[Scripts that build scenes]
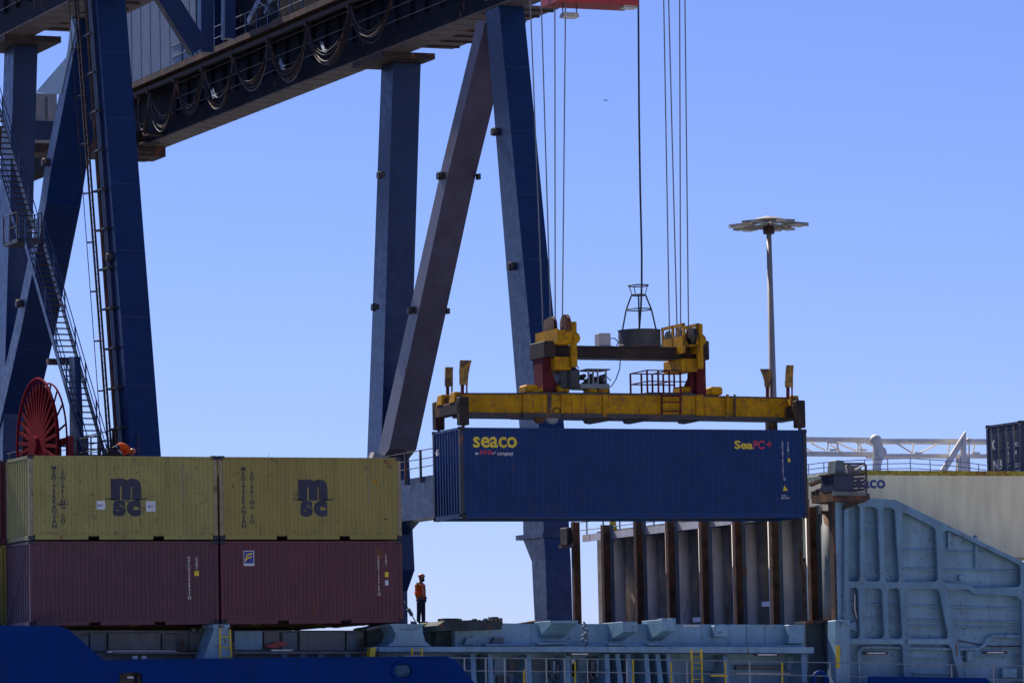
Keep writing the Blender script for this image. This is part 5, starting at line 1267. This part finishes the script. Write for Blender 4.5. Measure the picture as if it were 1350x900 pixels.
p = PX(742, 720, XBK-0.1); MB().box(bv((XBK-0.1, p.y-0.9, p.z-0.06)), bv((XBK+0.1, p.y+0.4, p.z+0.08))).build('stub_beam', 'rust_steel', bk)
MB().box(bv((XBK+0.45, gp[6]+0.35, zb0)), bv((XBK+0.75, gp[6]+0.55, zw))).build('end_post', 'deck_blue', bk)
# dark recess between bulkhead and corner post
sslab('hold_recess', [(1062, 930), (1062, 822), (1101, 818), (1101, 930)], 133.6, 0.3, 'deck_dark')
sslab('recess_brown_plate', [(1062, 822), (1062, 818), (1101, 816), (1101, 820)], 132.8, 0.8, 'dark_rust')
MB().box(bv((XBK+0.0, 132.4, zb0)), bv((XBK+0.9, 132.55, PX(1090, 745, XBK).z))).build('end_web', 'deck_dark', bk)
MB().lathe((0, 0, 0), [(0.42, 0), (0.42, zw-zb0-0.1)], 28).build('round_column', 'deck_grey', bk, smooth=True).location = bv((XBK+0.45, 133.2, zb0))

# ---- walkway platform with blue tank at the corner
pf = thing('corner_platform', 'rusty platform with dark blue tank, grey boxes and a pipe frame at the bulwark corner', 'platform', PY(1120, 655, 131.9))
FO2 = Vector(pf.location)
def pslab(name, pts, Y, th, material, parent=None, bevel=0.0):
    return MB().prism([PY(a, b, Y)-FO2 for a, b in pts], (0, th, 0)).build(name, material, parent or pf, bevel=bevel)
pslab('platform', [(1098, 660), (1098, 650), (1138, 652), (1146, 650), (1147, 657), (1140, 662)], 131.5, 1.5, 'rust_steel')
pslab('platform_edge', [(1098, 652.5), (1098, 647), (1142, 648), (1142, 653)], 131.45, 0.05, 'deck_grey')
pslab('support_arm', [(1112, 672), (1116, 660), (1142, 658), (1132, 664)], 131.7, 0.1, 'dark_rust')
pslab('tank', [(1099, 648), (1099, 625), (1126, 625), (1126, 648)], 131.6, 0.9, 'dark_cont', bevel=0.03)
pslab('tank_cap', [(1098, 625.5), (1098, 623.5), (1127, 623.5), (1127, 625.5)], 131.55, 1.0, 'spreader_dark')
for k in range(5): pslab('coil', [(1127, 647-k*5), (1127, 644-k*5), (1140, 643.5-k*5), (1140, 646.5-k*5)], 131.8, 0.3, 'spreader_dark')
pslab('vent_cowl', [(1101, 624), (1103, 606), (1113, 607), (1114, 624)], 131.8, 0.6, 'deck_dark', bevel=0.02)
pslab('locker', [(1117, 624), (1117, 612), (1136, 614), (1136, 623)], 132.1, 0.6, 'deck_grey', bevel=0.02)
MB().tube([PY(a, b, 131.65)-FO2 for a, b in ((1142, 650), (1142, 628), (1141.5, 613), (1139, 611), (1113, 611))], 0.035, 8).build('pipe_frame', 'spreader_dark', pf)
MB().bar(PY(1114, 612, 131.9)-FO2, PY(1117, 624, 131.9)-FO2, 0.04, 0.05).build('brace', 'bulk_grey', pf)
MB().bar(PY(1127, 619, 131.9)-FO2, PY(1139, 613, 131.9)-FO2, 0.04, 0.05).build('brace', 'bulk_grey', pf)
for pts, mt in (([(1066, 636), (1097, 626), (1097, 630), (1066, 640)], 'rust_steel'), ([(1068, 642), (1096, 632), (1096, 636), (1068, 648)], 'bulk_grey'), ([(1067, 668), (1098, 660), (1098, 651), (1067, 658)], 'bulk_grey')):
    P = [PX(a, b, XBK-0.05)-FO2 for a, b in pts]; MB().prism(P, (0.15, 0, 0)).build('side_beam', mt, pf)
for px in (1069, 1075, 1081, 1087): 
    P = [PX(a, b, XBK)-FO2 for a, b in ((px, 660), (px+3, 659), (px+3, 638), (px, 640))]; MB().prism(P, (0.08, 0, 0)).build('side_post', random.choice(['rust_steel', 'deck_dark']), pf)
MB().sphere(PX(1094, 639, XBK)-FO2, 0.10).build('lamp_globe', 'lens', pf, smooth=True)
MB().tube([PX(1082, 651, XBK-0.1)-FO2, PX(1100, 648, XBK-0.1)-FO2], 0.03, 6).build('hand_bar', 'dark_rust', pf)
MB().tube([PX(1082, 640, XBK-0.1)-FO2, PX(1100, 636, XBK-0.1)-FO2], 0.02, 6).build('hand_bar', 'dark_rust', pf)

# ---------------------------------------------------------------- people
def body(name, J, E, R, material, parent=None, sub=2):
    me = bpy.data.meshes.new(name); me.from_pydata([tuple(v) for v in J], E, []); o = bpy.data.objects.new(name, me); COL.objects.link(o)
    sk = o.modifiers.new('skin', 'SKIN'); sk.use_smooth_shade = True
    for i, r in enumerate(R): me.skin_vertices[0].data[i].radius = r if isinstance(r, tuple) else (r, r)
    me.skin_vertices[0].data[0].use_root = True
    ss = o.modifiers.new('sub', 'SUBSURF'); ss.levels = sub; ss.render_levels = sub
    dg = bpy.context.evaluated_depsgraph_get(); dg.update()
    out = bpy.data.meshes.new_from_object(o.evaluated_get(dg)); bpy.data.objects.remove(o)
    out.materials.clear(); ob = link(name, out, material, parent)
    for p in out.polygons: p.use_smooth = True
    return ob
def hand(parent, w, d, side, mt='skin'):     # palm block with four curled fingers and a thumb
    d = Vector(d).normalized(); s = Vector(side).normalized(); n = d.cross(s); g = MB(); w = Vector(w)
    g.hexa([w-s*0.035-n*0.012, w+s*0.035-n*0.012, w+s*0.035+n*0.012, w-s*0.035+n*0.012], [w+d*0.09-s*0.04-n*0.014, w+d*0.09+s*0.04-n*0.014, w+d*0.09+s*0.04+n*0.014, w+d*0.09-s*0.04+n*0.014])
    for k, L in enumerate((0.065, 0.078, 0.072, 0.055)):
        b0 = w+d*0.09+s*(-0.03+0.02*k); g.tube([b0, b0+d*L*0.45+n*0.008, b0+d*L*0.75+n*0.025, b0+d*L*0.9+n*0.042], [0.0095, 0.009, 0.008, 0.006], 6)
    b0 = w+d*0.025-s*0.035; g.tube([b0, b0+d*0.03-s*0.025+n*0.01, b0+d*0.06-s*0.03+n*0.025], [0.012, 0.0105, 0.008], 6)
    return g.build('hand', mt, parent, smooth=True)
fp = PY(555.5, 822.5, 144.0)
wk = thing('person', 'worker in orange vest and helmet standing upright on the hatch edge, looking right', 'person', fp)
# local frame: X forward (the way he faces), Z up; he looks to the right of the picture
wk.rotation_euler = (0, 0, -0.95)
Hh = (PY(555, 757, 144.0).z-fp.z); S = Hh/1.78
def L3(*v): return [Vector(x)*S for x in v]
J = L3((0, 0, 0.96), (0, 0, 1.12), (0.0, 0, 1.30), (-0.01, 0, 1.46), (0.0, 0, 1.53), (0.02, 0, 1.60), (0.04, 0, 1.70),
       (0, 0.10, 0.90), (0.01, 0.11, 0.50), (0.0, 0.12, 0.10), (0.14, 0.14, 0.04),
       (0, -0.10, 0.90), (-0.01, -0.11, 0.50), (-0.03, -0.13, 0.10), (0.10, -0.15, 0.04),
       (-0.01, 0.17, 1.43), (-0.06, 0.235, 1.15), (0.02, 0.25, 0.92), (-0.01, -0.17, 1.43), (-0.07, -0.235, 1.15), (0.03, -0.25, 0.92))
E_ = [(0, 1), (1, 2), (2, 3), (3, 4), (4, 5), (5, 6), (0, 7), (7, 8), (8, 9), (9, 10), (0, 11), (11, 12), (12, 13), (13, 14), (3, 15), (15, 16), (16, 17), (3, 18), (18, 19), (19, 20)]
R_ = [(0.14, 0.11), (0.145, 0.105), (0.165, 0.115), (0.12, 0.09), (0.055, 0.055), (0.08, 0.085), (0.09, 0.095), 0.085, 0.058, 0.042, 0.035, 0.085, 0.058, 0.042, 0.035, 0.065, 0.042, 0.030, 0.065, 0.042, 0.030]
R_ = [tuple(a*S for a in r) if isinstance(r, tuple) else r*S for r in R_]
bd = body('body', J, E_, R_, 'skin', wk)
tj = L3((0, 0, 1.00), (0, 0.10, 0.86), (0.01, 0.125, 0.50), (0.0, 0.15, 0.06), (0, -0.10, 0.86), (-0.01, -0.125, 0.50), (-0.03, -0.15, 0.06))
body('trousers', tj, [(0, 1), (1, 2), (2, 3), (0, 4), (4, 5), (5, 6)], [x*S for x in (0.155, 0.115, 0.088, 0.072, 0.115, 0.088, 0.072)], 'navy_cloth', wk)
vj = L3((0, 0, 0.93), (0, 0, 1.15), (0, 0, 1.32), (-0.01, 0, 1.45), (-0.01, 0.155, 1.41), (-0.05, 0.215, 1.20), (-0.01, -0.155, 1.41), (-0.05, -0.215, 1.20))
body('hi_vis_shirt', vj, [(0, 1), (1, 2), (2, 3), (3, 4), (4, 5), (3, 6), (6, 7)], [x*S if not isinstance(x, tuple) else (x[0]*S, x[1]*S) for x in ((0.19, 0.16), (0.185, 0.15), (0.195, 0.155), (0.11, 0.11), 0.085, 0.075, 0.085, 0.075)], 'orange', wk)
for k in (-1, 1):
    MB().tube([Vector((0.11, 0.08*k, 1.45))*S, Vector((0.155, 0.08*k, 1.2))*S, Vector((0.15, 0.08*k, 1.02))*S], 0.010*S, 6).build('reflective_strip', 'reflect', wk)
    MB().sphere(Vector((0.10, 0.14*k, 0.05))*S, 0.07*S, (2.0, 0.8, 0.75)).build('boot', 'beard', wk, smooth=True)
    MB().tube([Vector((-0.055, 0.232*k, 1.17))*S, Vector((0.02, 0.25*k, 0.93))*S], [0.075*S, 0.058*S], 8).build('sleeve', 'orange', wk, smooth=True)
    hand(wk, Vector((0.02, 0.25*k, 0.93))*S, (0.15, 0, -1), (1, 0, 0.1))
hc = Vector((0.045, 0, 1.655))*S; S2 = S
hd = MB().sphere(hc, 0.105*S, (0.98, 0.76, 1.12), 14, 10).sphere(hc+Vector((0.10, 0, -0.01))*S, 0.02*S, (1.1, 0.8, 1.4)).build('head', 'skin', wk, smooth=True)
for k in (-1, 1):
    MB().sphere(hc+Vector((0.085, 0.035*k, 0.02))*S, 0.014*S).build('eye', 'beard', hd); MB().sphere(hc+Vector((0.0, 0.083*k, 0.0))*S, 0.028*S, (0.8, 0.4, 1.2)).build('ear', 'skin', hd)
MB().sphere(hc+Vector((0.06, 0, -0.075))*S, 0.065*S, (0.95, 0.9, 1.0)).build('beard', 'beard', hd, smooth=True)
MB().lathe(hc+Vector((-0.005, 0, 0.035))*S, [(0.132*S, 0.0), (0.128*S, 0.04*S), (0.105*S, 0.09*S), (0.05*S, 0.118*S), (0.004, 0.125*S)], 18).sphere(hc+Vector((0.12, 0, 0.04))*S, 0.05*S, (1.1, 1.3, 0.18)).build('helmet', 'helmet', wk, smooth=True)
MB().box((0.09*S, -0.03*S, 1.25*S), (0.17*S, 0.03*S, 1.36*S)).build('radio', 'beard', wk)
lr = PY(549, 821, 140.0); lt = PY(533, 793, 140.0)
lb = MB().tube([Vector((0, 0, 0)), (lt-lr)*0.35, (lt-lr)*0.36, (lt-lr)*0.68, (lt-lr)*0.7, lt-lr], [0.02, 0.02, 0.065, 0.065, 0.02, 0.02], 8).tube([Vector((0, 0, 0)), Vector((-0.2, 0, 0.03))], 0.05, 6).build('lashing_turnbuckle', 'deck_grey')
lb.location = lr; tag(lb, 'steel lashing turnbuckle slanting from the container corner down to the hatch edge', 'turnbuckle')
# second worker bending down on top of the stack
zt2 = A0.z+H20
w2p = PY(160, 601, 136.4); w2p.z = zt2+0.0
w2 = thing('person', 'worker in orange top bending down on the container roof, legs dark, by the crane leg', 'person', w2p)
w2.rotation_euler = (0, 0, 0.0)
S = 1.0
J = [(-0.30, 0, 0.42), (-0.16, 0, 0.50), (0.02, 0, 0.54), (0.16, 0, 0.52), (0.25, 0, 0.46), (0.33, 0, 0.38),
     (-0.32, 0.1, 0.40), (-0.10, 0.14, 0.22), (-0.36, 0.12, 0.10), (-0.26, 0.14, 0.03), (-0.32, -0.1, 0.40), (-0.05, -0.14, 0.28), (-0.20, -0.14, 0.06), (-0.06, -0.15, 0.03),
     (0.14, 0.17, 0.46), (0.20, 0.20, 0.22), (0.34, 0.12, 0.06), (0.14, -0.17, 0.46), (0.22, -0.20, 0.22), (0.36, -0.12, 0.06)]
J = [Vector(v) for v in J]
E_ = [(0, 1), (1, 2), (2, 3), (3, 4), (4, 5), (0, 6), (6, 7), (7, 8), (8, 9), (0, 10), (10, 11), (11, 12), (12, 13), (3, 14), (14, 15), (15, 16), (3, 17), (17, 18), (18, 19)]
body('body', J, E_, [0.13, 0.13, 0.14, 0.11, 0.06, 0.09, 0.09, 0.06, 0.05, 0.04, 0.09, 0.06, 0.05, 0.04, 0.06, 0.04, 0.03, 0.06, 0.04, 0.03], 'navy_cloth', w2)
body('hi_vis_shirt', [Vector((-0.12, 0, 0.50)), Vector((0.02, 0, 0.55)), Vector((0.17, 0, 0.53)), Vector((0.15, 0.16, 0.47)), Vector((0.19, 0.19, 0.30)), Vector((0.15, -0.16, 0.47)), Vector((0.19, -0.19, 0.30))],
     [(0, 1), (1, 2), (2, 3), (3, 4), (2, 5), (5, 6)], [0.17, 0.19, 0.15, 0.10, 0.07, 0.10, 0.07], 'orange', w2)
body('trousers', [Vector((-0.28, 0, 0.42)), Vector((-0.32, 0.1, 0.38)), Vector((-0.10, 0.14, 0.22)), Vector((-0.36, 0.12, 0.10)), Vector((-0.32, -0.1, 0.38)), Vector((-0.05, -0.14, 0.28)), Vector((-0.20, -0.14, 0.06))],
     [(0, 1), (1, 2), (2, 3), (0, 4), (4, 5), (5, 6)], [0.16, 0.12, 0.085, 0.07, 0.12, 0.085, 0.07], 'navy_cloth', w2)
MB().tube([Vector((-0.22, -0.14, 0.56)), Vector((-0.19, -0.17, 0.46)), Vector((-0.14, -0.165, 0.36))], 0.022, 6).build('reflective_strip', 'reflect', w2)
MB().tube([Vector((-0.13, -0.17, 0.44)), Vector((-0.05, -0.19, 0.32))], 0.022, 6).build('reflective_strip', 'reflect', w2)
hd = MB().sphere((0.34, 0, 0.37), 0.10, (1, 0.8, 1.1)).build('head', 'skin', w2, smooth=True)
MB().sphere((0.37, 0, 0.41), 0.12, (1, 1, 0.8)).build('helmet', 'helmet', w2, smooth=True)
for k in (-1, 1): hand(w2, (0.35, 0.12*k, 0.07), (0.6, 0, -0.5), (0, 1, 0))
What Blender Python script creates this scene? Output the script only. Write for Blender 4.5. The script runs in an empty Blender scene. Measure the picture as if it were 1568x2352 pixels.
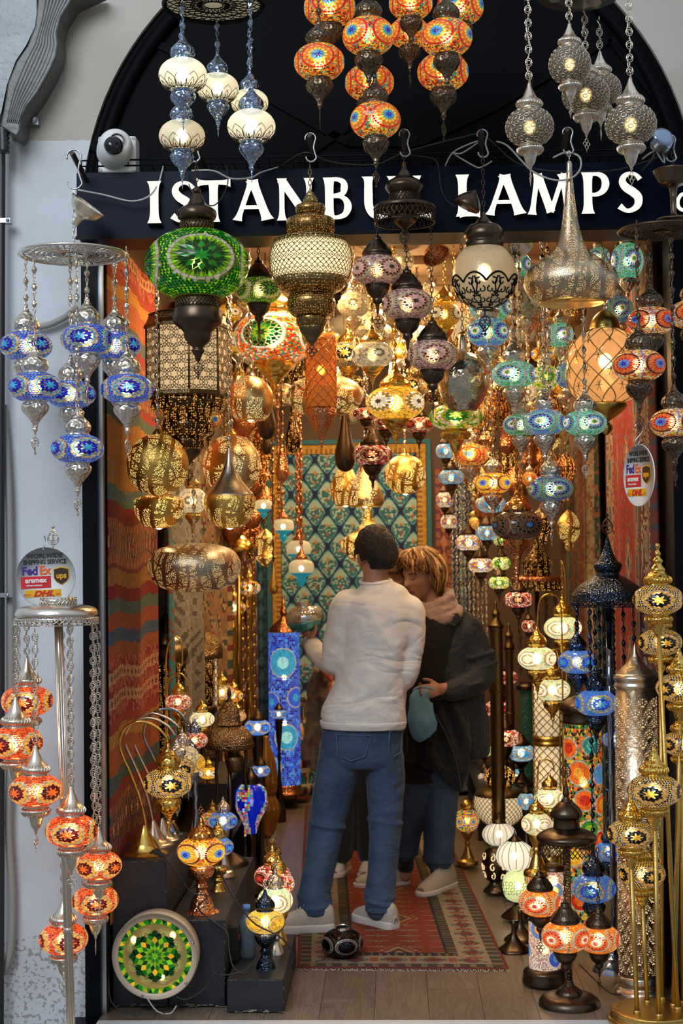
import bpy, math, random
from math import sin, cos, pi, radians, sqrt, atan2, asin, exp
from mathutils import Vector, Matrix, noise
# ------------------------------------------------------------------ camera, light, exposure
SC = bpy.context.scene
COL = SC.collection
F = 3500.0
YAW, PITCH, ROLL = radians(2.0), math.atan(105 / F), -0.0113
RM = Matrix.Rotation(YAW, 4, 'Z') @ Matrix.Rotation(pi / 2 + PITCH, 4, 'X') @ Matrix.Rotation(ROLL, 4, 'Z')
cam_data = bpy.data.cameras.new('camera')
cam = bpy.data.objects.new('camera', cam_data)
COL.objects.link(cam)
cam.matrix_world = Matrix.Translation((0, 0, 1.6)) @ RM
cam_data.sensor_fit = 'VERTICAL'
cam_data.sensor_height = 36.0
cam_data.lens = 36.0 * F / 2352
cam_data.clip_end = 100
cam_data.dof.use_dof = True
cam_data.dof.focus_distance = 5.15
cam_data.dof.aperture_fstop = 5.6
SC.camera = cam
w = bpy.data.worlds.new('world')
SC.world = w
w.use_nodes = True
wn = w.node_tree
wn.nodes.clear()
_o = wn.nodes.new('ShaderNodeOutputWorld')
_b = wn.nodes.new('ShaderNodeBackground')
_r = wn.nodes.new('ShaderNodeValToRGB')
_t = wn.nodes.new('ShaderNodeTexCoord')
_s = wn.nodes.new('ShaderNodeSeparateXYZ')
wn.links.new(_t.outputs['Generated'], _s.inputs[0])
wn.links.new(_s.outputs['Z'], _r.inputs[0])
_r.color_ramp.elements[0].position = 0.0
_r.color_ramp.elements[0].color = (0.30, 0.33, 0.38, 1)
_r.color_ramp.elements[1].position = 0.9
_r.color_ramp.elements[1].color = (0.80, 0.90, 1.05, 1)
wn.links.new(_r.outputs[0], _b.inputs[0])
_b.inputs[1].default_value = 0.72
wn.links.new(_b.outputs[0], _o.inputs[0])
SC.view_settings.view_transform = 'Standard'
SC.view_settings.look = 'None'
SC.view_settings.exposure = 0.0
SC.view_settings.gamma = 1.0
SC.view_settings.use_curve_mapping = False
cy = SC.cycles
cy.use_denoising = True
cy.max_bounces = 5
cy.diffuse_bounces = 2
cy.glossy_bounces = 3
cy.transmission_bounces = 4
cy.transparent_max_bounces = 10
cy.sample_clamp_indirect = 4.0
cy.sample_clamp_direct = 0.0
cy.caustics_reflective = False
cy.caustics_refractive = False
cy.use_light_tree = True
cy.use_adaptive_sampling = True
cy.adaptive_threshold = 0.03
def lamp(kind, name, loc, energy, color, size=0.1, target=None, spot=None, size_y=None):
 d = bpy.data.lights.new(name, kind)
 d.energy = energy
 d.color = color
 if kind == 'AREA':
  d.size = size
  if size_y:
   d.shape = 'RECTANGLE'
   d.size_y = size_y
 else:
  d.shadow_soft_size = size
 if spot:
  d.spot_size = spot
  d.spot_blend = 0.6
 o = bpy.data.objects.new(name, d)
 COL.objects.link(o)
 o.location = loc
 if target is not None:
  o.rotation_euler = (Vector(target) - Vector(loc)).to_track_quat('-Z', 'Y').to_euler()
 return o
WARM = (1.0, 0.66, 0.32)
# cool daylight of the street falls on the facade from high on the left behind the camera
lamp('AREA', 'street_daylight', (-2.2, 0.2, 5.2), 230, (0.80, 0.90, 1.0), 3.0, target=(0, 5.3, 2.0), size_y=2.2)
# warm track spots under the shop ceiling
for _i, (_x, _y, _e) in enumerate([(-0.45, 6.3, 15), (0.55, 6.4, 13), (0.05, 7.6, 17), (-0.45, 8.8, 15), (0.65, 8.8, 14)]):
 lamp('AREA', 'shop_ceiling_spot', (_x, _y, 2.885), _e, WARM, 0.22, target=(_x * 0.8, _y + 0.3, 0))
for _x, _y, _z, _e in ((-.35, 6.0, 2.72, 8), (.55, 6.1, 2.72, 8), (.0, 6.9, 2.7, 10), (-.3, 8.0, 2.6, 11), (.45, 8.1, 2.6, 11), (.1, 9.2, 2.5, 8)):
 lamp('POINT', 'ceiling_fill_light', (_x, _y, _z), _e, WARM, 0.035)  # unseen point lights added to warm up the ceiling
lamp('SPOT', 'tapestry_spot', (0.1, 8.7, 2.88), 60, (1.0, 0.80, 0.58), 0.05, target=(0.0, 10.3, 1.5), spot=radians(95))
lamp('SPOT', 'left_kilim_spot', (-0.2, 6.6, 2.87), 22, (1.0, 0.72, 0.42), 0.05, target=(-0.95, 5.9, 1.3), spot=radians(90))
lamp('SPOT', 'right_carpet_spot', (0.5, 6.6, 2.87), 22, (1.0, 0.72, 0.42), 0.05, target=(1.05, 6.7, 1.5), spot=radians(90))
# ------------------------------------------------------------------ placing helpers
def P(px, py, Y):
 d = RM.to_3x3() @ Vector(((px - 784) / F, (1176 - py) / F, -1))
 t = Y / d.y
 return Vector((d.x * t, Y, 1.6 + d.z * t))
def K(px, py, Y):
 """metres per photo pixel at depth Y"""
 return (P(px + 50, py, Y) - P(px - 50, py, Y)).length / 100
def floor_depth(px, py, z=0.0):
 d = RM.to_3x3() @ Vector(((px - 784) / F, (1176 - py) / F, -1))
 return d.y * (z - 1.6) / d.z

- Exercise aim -
Copy nothing past the line containing "bv((XBK+0.45, 133.2, zb0))": reproduce every line from the start of the records up to it, skipping pictures.

- Written answer -
Keep writing the Blender script for this image. This is part 5, starting at line 1267. This part finishes the script. Write for Blender 4.5. Measure the picture as if it were 1350x900 pixels.
p = PX(742, 720, XBK-0.1); MB().box(bv((XBK-0.1, p.y-0.9, p.z-0.06)), bv((XBK+0.1, p.y+0.4, p.z+0.08))).build('stub_beam', 'rust_steel', bk)
MB().box(bv((XBK+0.45, gp[6]+0.35, zb0)), bv((XBK+0.75, gp[6]+0.55, zw))).build('end_post', 'deck_blue', bk)
# dark recess between bulkhead and corner post
sslab('hold_recess', [(1062, 930), (1062, 822), (1101, 818), (1101, 930)], 133.6, 0.3, 'deck_dark')
sslab('recess_brown_plate', [(1062, 822), (1062, 818), (1101, 816), (1101, 820)], 132.8, 0.8, 'dark_rust')
MB().box(bv((XBK+0.0, 132.4, zb0)), bv((XBK+0.9, 132.55, PX(1090, 745, XBK).z))).build('end_web', 'deck_dark', bk)
MB().lathe((0, 0, 0), [(0.42, 0), (0.42, zw-zb0-0.1)], 28).build('round_column', 'deck_grey', bk, smooth=True).location = bv((XBK+0.45, 133.2, zb0))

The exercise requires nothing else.